Der Preis für die Nordseesorte Brent konnten in den letzten Tagen einige Verluste aufholen, blieb aber aufgrund von Rezessionssorgen, die die Nachfrage beeinträchtigen, auf Wochensicht im roten Bereich. Wird die Verkaufswelle weitergehen?
Obwohl das Angebot nach wie vor knapp ist, handelt Öl nicht mehr nur in eine Richtung.
Auf dem Tageschart der Brent-Futures hat der Ölpreis einige bärische Signale erzeugt, die auf ein baldiges Ende oder zumindest eine Abschwächung des Aufwärtstrends hindeuten. So ist beispielsweise die Bewegung unter den gleitenden 50-Tage-Durchschnitt kein gutes Zeichen mehr für einen starken Markt. Damit die Preise in einem Markt, der sich zuvor in einem inkatken Trend befand, unter die Glättungslinie fallen, bedarf es in der Regel entweder einer längeren Konsolidierungsphase oder eines Abverkaufs. Seit März haben wir ein bisschen von beidem erlebt, als die Preise innerhalb einer großen Bandbreite pendelten. Das starke Aufwärtsmomentum hat sich verflüchtigt, wodurch Rohöl zu einem besser handelbaren Markt geworden ist.
Darüber hinaus wurden mehrere wichtige Unterstützungsniveaus durchbrochen, darunter die 115,00-USD- und zuletzt die 111,50-USD-Marke, beides nach dem Preisverfall vom Mittwoch. Dieser Breakout zur Unterseite resultierte zudem in einem Unterschreiten der Aufwärtstrendlinie, was weiteren technischen Schaden anrichtete.
Es ist also nicht ausgeschlossen, dass der Verkaufsdruck wieder zunimmt, nachdem sich die Ölpreise in den letzten Tagen etwas stabilisiert haben und die Preise die ehemalige Unterstützungszone zwischen 111,50 und 115,00 USD testen.

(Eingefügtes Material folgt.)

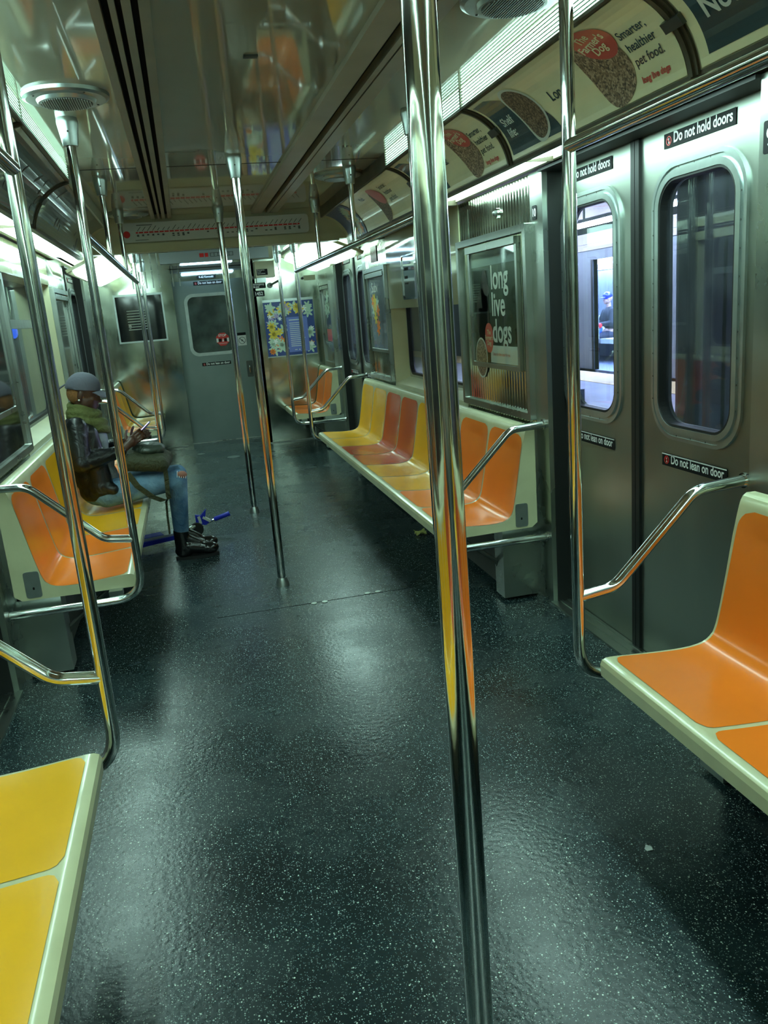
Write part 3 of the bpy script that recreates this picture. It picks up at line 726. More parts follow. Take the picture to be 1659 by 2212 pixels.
# left cove: dark old posters
for i, (ya, yb) in enumerate(((.83, 2.12), (2.12, 3.41), (3.41, 4.70), (4.70, 6.8))):
    f = covefn(-1, ya); t = thing('cove_poster', 'dark left cove poster ' + ('beside the near bench', 'over the nearer doors', 'over the near half of the long bench', 'over the far half of the long bench')[i], 'poster', (-.97, (ya + yb) / 2, 2.2))
    b = MB(); rect(b, f, .03, yb - ya - .03, .012, ARC - .012, .003, 4, 14); b.build('poster_sheet', 'dim_poster', t)
    b = MB()
    for _ in range(9): disc(b, f, .1 + rnd.random() * (yb - ya - .2), .05 + rnd.random() * .2, .015 + .03 * rnd.random(), .008 + .014 * rnd.random(), .0042, rot=rnd.random() * 3, rings=1, n=7)
    b.build('faded_print', 'brown', t)

# ------------------------------------------------------------------ advertising frames on the walls
def adframe(side, ya, yb, label, content):
    t = thing('advertising_case', label, 'poster case', (side * 1.3, (ya + yb) / 2, .93)); XD = 1.298
    F = lambda y, z, d: (side * (XD - d), y, z)
    b = MB(); b.ring(rrect(ya, yb, .935, 1.885, .004, 1), rrect(ya + .035, yb - .035, .97, 1.85, .003, 1), F, -.01, .030); b.build('outer_frame', 'steel', t)
    m0, m1 = (ya + .17, yb - .19) if yb - ya > .9 else (ya + .1, yb - .1)
    b = MB(); b.ring(rrect(m0 - .025, m1 + .025, 1.17, 1.84, .003, 1), rrect(m0, m1, 1.195, 1.815, .003, 1), F, -.005, .016)
    b.box(min(side * (XD - .03), side * XD), max(side * (XD - .03), side * XD), m0 - .03, m1 + .03, 1.805, 1.84); b.build('poster_holder', 'steel', t)
    b = MB()
    for z in (1.06, 1.68): b.prism(rrect(ya + .055, ya + .085, z - .05, z + .05, .013, 4), F, .0, .006)
    b.build('latch_plate', 'dark_steel', t)
    W = m1 - m0; yst = m1 if side > 0 else m0
    fn = lambda a, z, d: (side * (XD - d), yst - side * a, z)
    b = MB(); rect(b, fn, 0, W, 1.195, 1.815, .004); ps = b.build('poster', content, t)
    return t, ps, fn, W
t, ps, fn, W = adframe(1, 3.80, 4.83, 'steel poster case reading long live dogs over the long right bench', 'dkgreen')
b = MB(); rect(b, fn, 0, W, 1.725, 1.815, .005); b.build('pale_top_band', 'grey_plastic', ps)
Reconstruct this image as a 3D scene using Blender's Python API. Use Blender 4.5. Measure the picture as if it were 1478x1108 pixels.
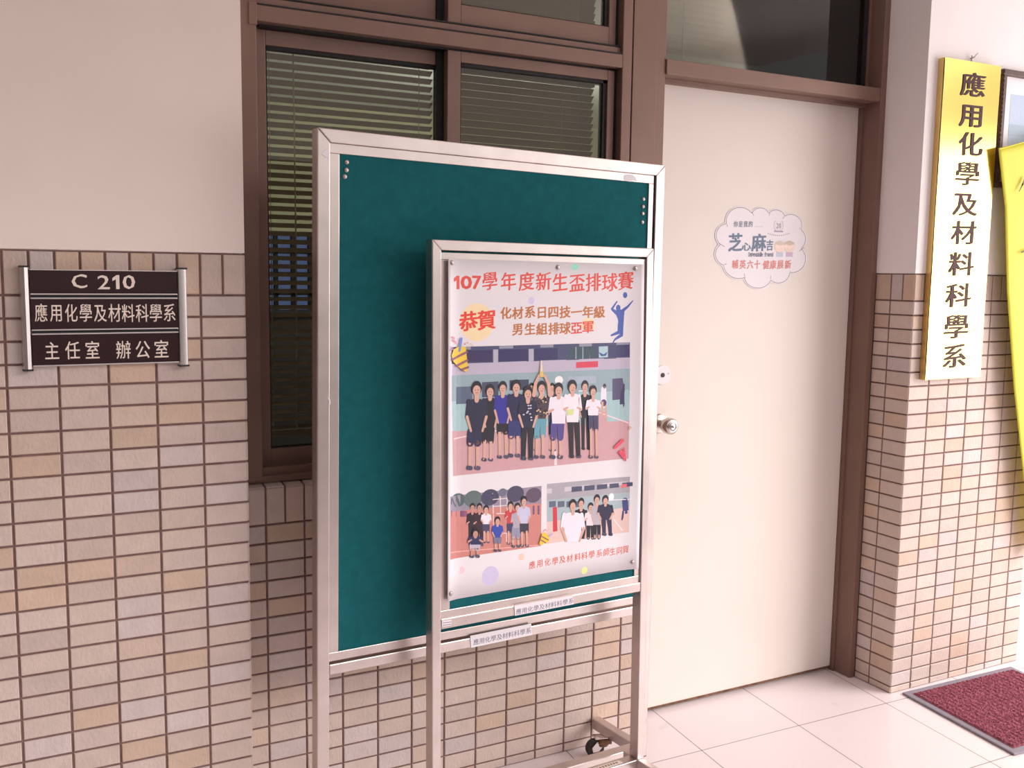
import bpy, bmesh, math, random
from mathutils import Vector, Matrix
for o in list(bpy.data.objects): bpy.data.objects.remove(o)
SC = bpy.context.scene
COL = SC.collection
RND = random.Random(7)

# ---------------------------------------------------------------- camera
FPX, YAW, PITCH, ROLL = 1423.85, 0.4857, -0.1137, 0.0139
CAM = Vector((-0.5381, -2.3944, 1.5092))
_f = Vector((math.sin(YAW)*math.cos(PITCH), math.cos(YAW)*math.cos(PITCH), math.sin(PITCH)))
_r = Vector((math.cos(YAW), -math.sin(YAW), 0)); _u = _r.cross(_f)
CR = math.cos(ROLL)*_r + math.sin(ROLL)*_u
CU = -math.sin(ROLL)*_r + math.cos(ROLL)*_u
CF = _f
cam = bpy.data.objects.new('camera', bpy.data.cameras.new('camera')); COL.objects.link(cam)
cam.data.sensor_fit = 'HORIZONTAL'; cam.data.sensor_width = 36; cam.data.lens = FPX/1478*36
cam.data.clip_start = .05
m = Matrix.Identity(4)
for i in range(3): m[i][0], m[i][1], m[i][2], m[i][3] = CR[i], CU[i], -CF[i], CAM[i]
cam.matrix_world = m; SC.camera = cam

def ray(u, v): return CR*((u-739)/FPX) - CU*((v-554)/FPX) + CF
def at(u, v, axis, val):
    d = ray(u, v); t = (val-CAM[axis])/d[axis]; return CAM + d*t

# ---------------------------------------------------------------- world, lights, exposure
SC.view_settings.view_transform = 'Standard'; SC.view_settings.look = 'None'
SC.view_settings.exposure = 0.02; SC.view_settings.gamma = 1.0
w = bpy.data.worlds.new('sky'); SC.world = w; w.use_nodes = True
nt = w.node_tree; nt.nodes.clear()
tc = nt.nodes.new('ShaderNodeTexCoord'); sx = nt.nodes.new('ShaderNodeSeparateXYZ')
rp = nt.nodes.new('ShaderNodeValToRGB'); bg = nt.nodes.new('ShaderNodeBackground'); wo = nt.nodes.new('ShaderNodeOutputWorld')
# darker trees and the block across the yard low down, bright hazy sky above and beyond the right-hand end
rp.color_ramp.elements[0].position = .0; rp.color_ramp.elements[0].color = (.09, .09, .08, 1)
rp.color_ramp.elements[1].position = .30; rp.color_ramp.elements[1].color = (1, .94, .93, 1)
for pos_, col_ in ((.045, (.10, .10, .085, 1)), (.055, (.42, .36, .32, 1)), (.20, (.50, .44, .40, 1))):
    e = rp.color_ramp.elements.new(pos_); e.color = col_
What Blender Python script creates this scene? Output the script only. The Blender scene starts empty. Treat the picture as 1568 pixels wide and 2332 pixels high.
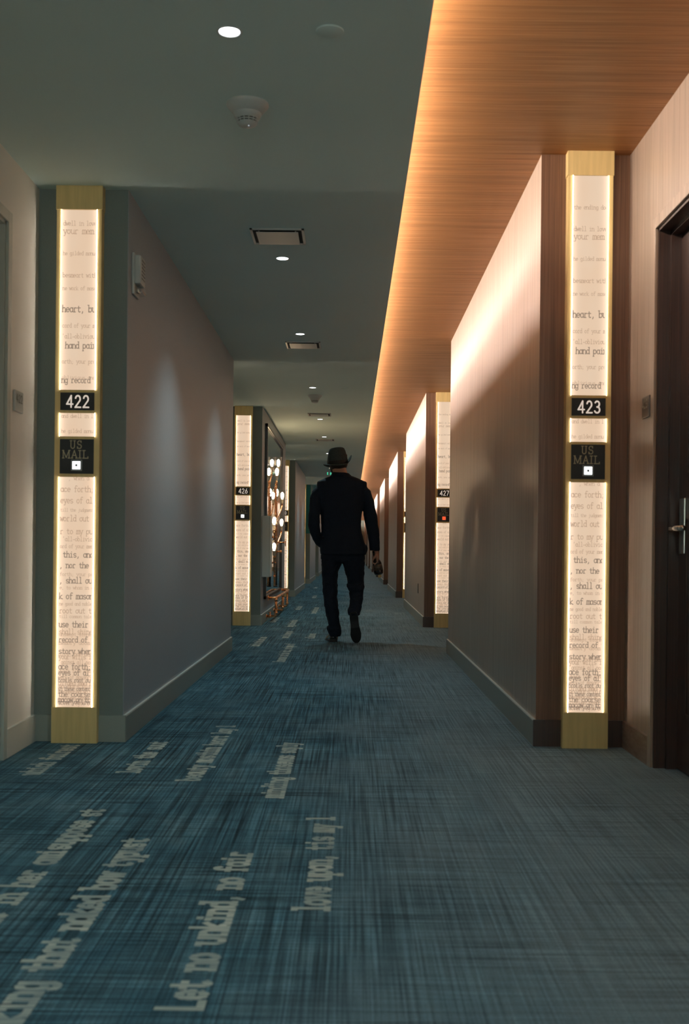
import bpy, bmesh, math, random
from mathutils import Vector, Matrix
random.seed(7)
SC = bpy.context.scene
COL = SC.collection

# ------------------------------------------------------------------ camera
cd = bpy.data.cameras.new('camera'); cam = bpy.data.objects.new('camera', cd); COL.objects.link(cam)
cd.sensor_fit = 'HORIZONTAL'; cd.sensor_width = 24.0; cd.lens = 24.0 * 2500 / 1568
cd.shift_x = -13.5 / 1568; cd.shift_y = 84.6 / 1568
cd.clip_start = 0.05; cd.clip_end = 200
ROLL = 0.0106
cam.matrix_world = Matrix(((1, -ROLL, 0, 0), (0, 0, -1, 0), (ROLL, 1, 0, 0.85), (0, 0, 0, 1)))
cd.dof.use_dof = True; cd.dof.focus_distance = 10.3; cd.dof.aperture_fstop = 5.0
SC.camera = cam
# ------------------------------------------------------------------ world, exposure
w = bpy.data.worlds.new('world'); SC.world = w; w.use_nodes = True
w.node_tree.nodes['Background'].inputs[0].default_value = (0.35, 0.6, 0.65, 1)
w.node_tree.nodes['Background'].inputs[1].default_value = 0.05
SC.view_settings.view_transform = 'Standard'; SC.view_settings.look = 'None'
SC.view_settings.gamma = 1; SC.view_settings.use_curve_mapping = False
SC.view_settings.exposure = 0.0
SC.cycles.use_denoising = True
SC.cycles.max_bounces = 7; SC.cycles.diffuse_bounces = 4; SC.cycles.glossy_bounces = 4
SC.cycles.sample_clamp_indirect = 4.0
SC.cycles.caustics_reflective = False; SC.cycles.caustics_refractive = False

# ------------------------------------------------------------------ light levels
DOWN_W = 42.0          # watts of each recessed downlight
DOWN_COL = (0.64, 0.96, 1.0)
COVE_W = 54.0           # watts of each 7.29 m cove strip
COVE_COL = (1.0, 0.80, 0.69)
BOX_E = 0.87           # lightbox panel emission
BULB_W = 3.0
# ------------------------------------------------------------------ measures of the corridor
XL, XR = -0.9825, 0.8152        # corridor faces of the piers
AL, AR = -1.372, 1.2014         # alcove back walls
ZG, ZW = 2.4065, 2.58           # grey ceiling, wood ceiling
LIP = 0.22
P0, PER, PLEN = 4.79, 7.29, 4.30
NP = 9
YEND = 66.0
YBACK = -3.2
PIERS = [P0 + PER * k for k in range(-1, NP)]

# ------------------------------------------------------------------ materials
def mat(name, col=(0.5, 0.5, 0.5), rough=0.6, metal=0.0, spec=0.5, emit=None, estr=0.0, coat=0.0, coat_r=0.2):
    m = bpy.data.materials.new(name); m.use_nodes = True
    b = m.node_tree.nodes['Principled BSDF']
    b.inputs['Base Color'].default_value = (*col, 1); b.inputs['Roughness'].default_value = rough
    b.inputs['Metallic'].default_value = metal; b.inputs['Specular IOR Level'].default_value = spec
    b.inputs['Coat Weight'].default_value = coat; b.inputs['Coat Roughness'].default_value = coat_r
    if emit:
        b.inputs['Emission Color'].default_value = (*emit, 1); b.inputs['Emission Strength'].default_value = estr
    return m
class NT:
    def __init__(s, m): s.t = m.node_tree; s.n = s.t.nodes; s.l = s.t.links; s.b = s.n['Principled BSDF']
    def new(s, t, **k):
        n = s.n.new(t)
        for a, v in k.items(): setattr(n, a, v)
        return n
    def link(s, a, b): s.l.new(a, b)
    def pos(s, scale):
        c = s.new('ShaderNodeNewGeometry'); v = s.new('ShaderNodeVectorMath', operation='MULTIPLY')
        s.link(c.outputs['Position'], v.inputs[0]); v.inputs[1].default_value = scale
        return v.outputs[0]
    def noise(s, vec, scale=1.0, detail=3, rough=0.5):
        n = s.new('ShaderNodeTexNoise'); n.inputs['Scale'].default_value = scale
        n.inputs['Detail'].default_value = detail; n.inputs['Roughness'].default_value = rough
        s.link(vec, n.inputs['Vector']); return n.outputs['Fac']
    def ramp(s, fac, stops):
        r = s.new('ShaderNodeValToRGB'); e = r.color_ramp.elements
        while len(e) < len(stops): e.new(0.5)
        for i, (p, c) in enumerate(stops):
            e[i].position = p; e[i].color = (*c, 1) if len(c) == 3 else c
        s.link(fac, r.inputs[0]); return r.outputs['Color']
    def math(s, op, a, b=None):
        m = s.new('ShaderNodeMath', operation=op)
        for i, x in enumerate((a, b)):
            if x is None: continue
            if isinstance(x, (int, float)): m.inputs[i].default_value = x
            else: s.link(x, m.inputs[i])
        return m.outputs[0]
    def mix(s, fac, a, b, bt='MIX'):
        m = s.new('ShaderNodeMix', data_type='RGBA', blend_type=bt)
        if isinstance(fac, (int, float)): m.inputs[0].default_value = fac
        else: s.link(fac, m.inputs[0])
        for i, x in ((6, a), (7, b)):
            if isinstance(x, tuple): m.inputs[i].default_value = (*x, 1)
            else: s.link(x, m.inputs[i])
        return m.outputs[2]
    def bump(s, h, strength=0.3, dist=0.002):
        b = s.new('ShaderNodeBump'); b.inputs['Strength'].default_value = strength; b.inputs['Distance'].default_value = dist
        s.link(h, b.inputs['Height']); s.link(b.outputs[0], s.b.inputs['Normal'])

def carpet_mat():
    m = mat('carpet_blue', rough=0.95, spec=0.1); t = NT(m)
    ly = t.noise(t.pos((115, 1.0, 0)), 1, 2, 0.5)           # threads running down the corridor
    lx = t.noise(t.pos((2.0, 88, 0)), 1, 2, 0.5)           # threads running across it
    py = t.noise(t.pos((2.0, 0.8, 0)), 1, 2)
    px = t.noise(t.pos((1.1, 1.9, 3)), 1.3, 3)
    blot = t.noise(t.pos((7, 4, 0)), 1, 4, 0.6)
    ly2 = t.noise(t.pos((230, 2.5, 1)), 1, 2, 0.5); lx2 = t.noise(t.pos((3, 210, 2)), 1, 2, 0.5)
    my = t.ramp(py, [(0.36, (0.35,) * 3), (0.6, (1, 1, 1))]); mx = t.ramp(px, [(0.38, (0.25,) * 3), (0.6, (1, 1, 1))])
    fy = t.ramp(ly, [(0.36, (0.30,) * 3), (0.52, (0.95,) * 3), (0.66, (1.25,) * 3)]); fx = t.ramp(lx, [(0.36, (0.26,) * 3), (0.52, (0.95,) * 3), (0.66, (1.2,) * 3)])
    gy = t.ramp(ly2, [(0.38, (0.62,) * 3), (0.62, (1.22,) * 3)]); gx_ = t.ramp(lx2, [(0.38, (0.62,) * 3), (0.62, (1.22,) * 3)])
    base = t.ramp(blot, [(0.30, (0.050, 0.130, 0.180)), (0.52, (0.086, 0.192, 0.250)), (0.72, (0.130, 0.245, 0.300))])
    # the weave turns greyer towards the wood side of the hall
    geo = t.new('ShaderNodeNewGeometry'); sp = t.new('ShaderNodeSeparateXYZ'); t.link(geo.outputs['Position'], sp.inputs[0])
    gx = t.math('ADD', t.math('MULTIPLY', sp.outputs[0], 0.75), t.math('MULTIPLY', t.noise(t.pos((1.6, 0.9, 0)), 1, 2), 0.9))
    g = t.ramp(gx, [(0.25, (0, 0, 0)), (0.80, (1, 1, 1))])
    base = t.mix(t.math('MULTIPLY', g, 0.75), base, (0.215, 0.290, 0.330))
    soft = t.math('SUBTRACT', 1.0, t.math('MULTIPLY', g, 0.55))
    dark = t.mix(t.math('MULTIPLY', my, soft), base, fy, 'MULTIPLY'); dark = t.mix(t.math('MULTIPLY', mx, soft), dark, fx, 'MULTIPLY')
    dark = t.mix(t.math('MULTIPLY', soft, 0.9), dark, gy, 'MULTIPLY'); dark = t.mix(t.math('MULTIPLY', soft, 0.9), dark, gx_, 'MULTIPLY')
    fine = t.noise(t.pos((260, 260, 0)), 1, 2, 0.5)
    f = t.ramp(fine, [(0.3, (0.72, 0.72, 0.72)), (0.7, (1.2, 1.2, 1.2))])
    c = t.mix(1.0, dark, f, 'MULTIPLY'); t.link(c, t.b.inputs['Base Color'])
    t.bump(fine, 0.5, 0.003)
    return m
def yarn_mat():
    m = mat('carpet_letter_yarn', rough=0.95, spec=0.1); t = NT(m)
    r = t.noise(t.pos((6, 190, 0)), 1, 2); b = t.noise(t.pos((9, 5, 0)), 1, 3)
    c = t.ramp(r, [(0.38, (0.22, 0.30, 0.30)), (0.60, (0.60, 0.64, 0.56))])
    c2 = t.mix(t.ramp(b, [(0.35, (0, 0, 0)), (0.7, (0.55, 0.55, 0.55))]), c, (0.15, 0.22, 0.25)); t.link(c2, t.b.inputs['Base Color'])
    return m
def wood_mat(name, scale, dark, mid, light, rough=0.34, coat=0.35):
    m = mat(name, rough=rough, spec=0.5, coat=coat, coat_r=0.28); t = NT(m)
    g = t.noise(t.pos(scale), 1, 4, 0.65); g2 = t.noise(t.pos(tuple(x * 0.13 for x in scale)), 1, 3, 0.6)
    c = t.ramp(g, [(0.30, dark), (0.52, mid), (0.74, light)])
    v = t.ramp(g2, [(0.3, (0.84, 0.84, 0.84)), (0.7, (1.12, 1.12, 1.12))])
    t.link(t.mix(1.0, c, v, 'MULTIPLY'), t.b.inputs['Base Color'])
    t.link(t.ramp(g, [(0.3, (rough + .10,) * 3), (0.7, (rough - .06,) * 3)]), t.b.inputs['Roughness'])
    t.bump(g, 0.12, 0.001)
    return m
def plaster_mat(name, col, rough, amp=0.05, sc=(180, 180, 180), bump=0.15, spec=0.4):
    m = mat(name, rough=rough, spec=spec); t = NT(m)
    n = t.noise(t.pos(sc), 1, 3, 0.6); n2 = t.noise(t.pos((0.7, 0.7, 0.7)), 1, 2)
    c = t.ramp(n, [(0.3, tuple(x * (1 - amp) for x in col)), (0.7, tuple(min(1, x * (1 + amp)) for x in col))])
    v = t.ramp(n2, [(0.3, (0.96,) * 3), (0.7, (1.04,) * 3)])
    t.link(t.mix(1.0, c, v, 'MULTIPLY'), t.b.inputs['Base Color']); t.bump(n, bump, 0.001)
    return m
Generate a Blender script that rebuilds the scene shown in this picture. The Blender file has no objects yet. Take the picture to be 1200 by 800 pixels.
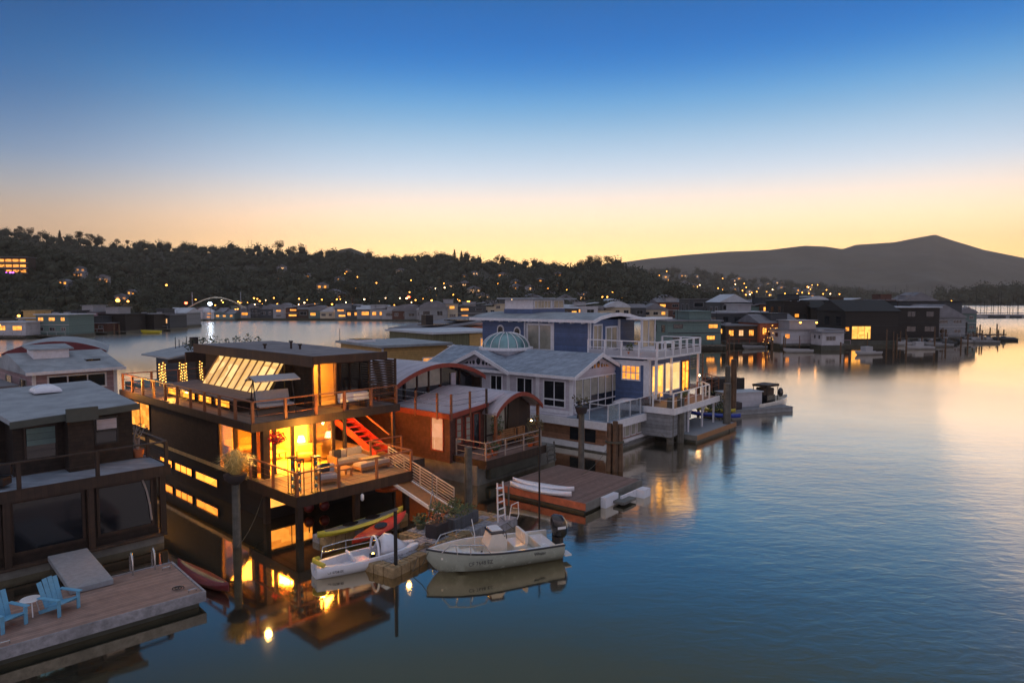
import bpy, bmesh, math, random
import numpy as np
from mathutils import Vector, Matrix
R=math.radians
rnd=random.Random(7)
sc=bpy.context.scene
COL=sc.collection
# ------------------------------------------------------------------ camera
TILT=math.atan(50/800); CT,ST=math.cos(TILT),math.sin(TILT); CAMH=10.0
cd=bpy.data.cameras.new('camera'); cam=bpy.data.objects.new('camera',cd); COL.objects.link(cam)
cam.location=(0,0,CAMH); cam.rotation_euler=(R(90)-TILT,0,0)
cd.sensor_width=36; cd.lens=24; cd.clip_end=40000; cd.clip_start=.3
sc.camera=cam
def ray(px,py):
    u=(px-600)/800; v=(400-py)/800
    return u, CT+v*ST, v*CT-ST
def G(px,py,z=0.0):
    d=ray(px,py); t=(z-CAMH)/d[2]; return (d[0]*t,d[1]*t,z)
def AT(px,py,Y):
    d=ray(px,py); t=Y/d[1]; return (d[0]*t,Y,CAMH+d[2]*t)
# ------------------------------------------------------------------ materials
MATS={}
def nt(name):
    m=bpy.data.materials.new(name); m.use_nodes=True; n=m.node_tree; n.nodes.clear(); return m,n
def N(n,t,**k):
    x=n.nodes.new(t)
    for a,b in k.items(): setattr(x,a,b)
    return x
def mth(n,op,a,b=None):
    x=N(n,'ShaderNodeMath',operation=op)
    for i,q in enumerate((a,b)):
        if q is None: continue
        if isinstance(q,(int,float)): x.inputs[i].default_value=q
        else: n.links.new(q,x.inputs[i])
    return x.outputs[0]
def mixc(n,f,a,b,mode='MIX'):
    x=N(n,'ShaderNodeMix',data_type='RGBA',blend_type=mode)
    for s,q in ((0,f),(6,a),(7,b)):
        if hasattr(q,'links') or hasattr(q,'is_linked'): n.links.new(q,x.inputs[s])
        elif isinstance(q,(int,float)): x.inputs[s].default_value=q
        else: x.inputs[s].default_value=(*q[:3],1)
    return x.outputs[2]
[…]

Vielleicht ist es gar keine so schlechte Idee, sich zunächst auf kleinere Zeitrahmen zu beschränken, um eine Bestätigung innerhalb dieser Handelsspanne zu erhalten, ehe man Rohöl möglicherweise shortet. Schließlich sind Short-Positionen bei Rohöl bekanntlich ein Spiel mit dem Feuer. Händler, die von potenziell niedrigeren Notierungen profitieren wollen, müssen ihre Niveaus sehr sorgfältig auswählen und so nahe am Widerstand wie möglich verkaufen, um sicherzustellen, dass sie nicht gegen ihre Risikostrategie verstoßen.
Sollte die obige Widerstandszone halten, scheint ein Rückgang bis zum nächsten Abwärtsziel bei 105,00 USD möglich. Ich würde sogar einen Rückgang auf 100,00 USD in den nächsten Wochen nicht ausschließen, wenn sich die Nachfragesorgen verstärken.
In ihrer Sorge, dass die Fed und andere Zentralbanken Schwierigkeiten haben werden, die Inflation einzudämmen, ohne die Weltwirtschaft in eine Rezession zu stürzen, haben die Anleger in den letzten Wochen Rohstoffe verkauft, wobei insbesondere Rohöl und Kupfer zeitweise stark fielen. Auch wurden auf beiden Seiten des Atlantiks schwache PMI-Daten veröffentlicht. Da die USA der größte Ölverbraucher sind, wäre eine Rezession dort eine wirklich schlechte Nachricht für die Ölpreise.
Abgesehen von diesen makroökonomischen Einflüssen könnte die Marktverknappung weiter zunehmen, wenn weitere russische Lieferungen wegfallen. Das dürfte einen Boden für die Preise bedeuten. In dieser Woche tagt die OPEC. Es ist unwahrscheinlich, dass das Kartell und die mit ihm verbundenen Förderstaaten von ihrem Förderplan abweichen werden, nachdem sie sich im Juli und August auf einen Produktionsanstieg um jeweils 648.000 Barrel geeinigt haben.
Alles in allem rechne ich also noch nicht mit einem allzu großen Abwärtspotenzial, da das Angebot weiterhin knapp ist. Die schwachen Nachfrageaussichten werden sich nur begrenzt auswirken, da Öl einer der Rohstoffe mit der niedrigsten Nachfrageelastizität überhaupt ist.